105*. Там же, т. 13, 352–353.
Часть этого музыкального замысла, но в форме литературных произведений, бесспорно, осуществлял Достоевский и осуществлял неоднократно на разнообразном материале.
Однако вернемся к Голядкину, с ним мы еще не покончили; точнее, — не покончили еще со словом рассказчика. С совершенно другой точки зрения — именно, с точки зрения формально-лингвистической стилистики — аналогичное нашему определение рассказа в «Двойнике» дает В. Виноградов в статье «Стиль петербургской поэмы «Двойник» [94] .
94
См. «Ф. М. Достоевский. Статьи и материалы». Изд. «Мысль». СПб. 1922. Впервые на эту отмеченную нами особенность рассказа «Двойника» указал Белинский, но объяснения ей не дал [106*].

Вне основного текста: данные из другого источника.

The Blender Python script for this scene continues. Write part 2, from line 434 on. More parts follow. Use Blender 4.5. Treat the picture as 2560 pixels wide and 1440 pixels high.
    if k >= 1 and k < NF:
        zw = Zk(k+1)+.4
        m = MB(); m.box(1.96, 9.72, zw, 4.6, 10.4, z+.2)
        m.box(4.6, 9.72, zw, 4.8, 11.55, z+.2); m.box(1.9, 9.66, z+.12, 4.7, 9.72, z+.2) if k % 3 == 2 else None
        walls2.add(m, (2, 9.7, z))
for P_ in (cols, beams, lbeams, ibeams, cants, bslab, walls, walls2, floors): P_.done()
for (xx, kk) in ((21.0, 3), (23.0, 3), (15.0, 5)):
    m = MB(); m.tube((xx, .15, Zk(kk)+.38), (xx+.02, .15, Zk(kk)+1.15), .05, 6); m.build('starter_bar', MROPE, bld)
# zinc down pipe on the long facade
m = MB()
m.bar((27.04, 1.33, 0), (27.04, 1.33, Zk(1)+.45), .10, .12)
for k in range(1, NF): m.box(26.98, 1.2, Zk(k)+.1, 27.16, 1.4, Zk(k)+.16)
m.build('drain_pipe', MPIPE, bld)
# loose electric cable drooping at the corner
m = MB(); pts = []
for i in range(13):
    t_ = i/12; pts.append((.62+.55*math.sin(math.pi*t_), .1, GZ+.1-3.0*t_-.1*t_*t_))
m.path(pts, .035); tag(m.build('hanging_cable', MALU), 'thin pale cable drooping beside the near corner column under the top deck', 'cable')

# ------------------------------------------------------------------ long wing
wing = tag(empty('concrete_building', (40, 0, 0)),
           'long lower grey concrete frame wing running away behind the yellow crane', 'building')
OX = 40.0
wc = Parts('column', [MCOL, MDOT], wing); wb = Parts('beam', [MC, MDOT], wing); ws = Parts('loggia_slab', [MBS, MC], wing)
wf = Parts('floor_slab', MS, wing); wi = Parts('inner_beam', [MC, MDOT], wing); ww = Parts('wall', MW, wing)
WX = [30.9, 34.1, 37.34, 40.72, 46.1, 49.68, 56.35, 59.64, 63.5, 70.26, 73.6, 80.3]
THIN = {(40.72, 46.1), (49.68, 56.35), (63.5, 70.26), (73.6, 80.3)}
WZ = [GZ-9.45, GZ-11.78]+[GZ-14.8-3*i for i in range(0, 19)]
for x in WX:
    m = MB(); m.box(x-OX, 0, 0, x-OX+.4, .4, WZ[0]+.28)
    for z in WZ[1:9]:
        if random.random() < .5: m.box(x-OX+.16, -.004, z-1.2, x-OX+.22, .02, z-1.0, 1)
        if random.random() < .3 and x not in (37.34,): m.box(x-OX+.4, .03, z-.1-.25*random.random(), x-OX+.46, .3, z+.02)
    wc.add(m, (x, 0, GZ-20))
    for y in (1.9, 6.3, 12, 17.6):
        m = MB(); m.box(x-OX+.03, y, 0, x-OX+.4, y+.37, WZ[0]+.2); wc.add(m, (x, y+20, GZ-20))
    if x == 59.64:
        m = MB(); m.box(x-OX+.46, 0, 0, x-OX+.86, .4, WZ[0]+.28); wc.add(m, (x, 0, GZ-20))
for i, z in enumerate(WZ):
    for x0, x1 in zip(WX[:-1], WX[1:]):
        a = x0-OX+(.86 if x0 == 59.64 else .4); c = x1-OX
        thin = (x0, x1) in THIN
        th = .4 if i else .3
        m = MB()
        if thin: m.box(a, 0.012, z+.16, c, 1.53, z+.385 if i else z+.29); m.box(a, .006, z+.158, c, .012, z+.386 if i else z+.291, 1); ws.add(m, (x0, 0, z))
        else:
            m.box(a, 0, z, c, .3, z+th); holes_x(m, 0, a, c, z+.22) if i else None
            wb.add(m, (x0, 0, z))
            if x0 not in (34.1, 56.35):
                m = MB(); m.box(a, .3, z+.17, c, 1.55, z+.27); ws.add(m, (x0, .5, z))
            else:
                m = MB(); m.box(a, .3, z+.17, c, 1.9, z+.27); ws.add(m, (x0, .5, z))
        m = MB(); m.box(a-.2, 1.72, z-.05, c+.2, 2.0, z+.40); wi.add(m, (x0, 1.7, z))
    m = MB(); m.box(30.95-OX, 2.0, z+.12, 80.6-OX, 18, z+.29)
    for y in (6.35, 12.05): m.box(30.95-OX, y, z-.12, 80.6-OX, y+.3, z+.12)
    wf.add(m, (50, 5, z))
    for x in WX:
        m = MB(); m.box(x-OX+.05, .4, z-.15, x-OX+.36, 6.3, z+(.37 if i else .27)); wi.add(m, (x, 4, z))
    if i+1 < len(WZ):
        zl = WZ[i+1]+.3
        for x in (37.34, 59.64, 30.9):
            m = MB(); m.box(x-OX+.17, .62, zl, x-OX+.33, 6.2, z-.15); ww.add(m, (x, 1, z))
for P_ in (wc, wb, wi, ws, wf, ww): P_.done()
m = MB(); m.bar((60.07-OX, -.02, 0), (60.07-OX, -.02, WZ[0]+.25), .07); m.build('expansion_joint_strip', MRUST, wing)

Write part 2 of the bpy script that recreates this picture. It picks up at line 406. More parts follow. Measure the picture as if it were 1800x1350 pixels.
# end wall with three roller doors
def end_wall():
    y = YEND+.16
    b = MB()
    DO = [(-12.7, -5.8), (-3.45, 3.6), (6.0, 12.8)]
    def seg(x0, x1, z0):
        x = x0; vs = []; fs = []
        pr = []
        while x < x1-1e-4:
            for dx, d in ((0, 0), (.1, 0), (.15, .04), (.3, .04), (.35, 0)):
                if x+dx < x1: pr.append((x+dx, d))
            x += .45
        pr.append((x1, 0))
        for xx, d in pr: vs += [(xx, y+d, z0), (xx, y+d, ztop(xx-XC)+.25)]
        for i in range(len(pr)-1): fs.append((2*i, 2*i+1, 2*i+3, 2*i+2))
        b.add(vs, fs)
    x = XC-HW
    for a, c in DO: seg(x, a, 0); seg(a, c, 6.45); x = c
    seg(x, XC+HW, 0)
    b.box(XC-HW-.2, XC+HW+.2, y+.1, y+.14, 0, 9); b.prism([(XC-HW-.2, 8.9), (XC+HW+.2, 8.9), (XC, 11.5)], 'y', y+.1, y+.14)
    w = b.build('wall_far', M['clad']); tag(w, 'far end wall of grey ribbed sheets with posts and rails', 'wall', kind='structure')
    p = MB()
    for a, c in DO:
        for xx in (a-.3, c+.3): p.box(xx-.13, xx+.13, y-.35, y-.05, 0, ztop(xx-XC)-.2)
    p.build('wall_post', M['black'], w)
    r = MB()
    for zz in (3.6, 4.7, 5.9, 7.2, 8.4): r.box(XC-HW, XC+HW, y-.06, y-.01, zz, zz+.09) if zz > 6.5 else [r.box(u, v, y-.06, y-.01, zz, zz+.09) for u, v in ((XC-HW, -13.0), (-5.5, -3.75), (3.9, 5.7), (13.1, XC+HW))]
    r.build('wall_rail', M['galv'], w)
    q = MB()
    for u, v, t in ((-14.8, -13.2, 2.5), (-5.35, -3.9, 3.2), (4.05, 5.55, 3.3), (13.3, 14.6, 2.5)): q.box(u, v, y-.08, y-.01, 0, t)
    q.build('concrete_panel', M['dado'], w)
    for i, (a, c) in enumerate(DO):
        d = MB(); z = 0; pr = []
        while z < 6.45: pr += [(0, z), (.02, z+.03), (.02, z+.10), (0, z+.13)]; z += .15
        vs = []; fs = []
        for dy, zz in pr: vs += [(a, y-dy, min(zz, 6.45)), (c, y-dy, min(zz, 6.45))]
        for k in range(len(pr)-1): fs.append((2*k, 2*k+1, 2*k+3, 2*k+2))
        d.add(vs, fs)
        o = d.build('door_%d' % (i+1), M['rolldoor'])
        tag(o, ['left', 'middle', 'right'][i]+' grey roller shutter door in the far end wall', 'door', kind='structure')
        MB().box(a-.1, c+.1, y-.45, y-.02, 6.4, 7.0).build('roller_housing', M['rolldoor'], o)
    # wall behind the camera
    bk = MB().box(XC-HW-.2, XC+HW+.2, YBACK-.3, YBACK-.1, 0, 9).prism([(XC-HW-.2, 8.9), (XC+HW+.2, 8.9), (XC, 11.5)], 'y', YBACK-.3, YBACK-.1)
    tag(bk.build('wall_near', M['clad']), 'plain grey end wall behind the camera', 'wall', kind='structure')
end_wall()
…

106*. «Автор рассказывает приключения своего героя от себя, но совершенно его языком и его понятиями: это, с одной стороны, показывает избыток юмора в его таланте, бесконечно могущественную способность объективного созерцания явлений жизни, способность, так сказать, переселяться в кожу другого, совершенно чуждого ему существа; но, с другой стороны, это же самое сделало неясными многие обстоятельства в романе…» (В. Г. Белинский. Полное собрание сочинений, т. IX, изд. АН СССР, М., 1955, с. 565).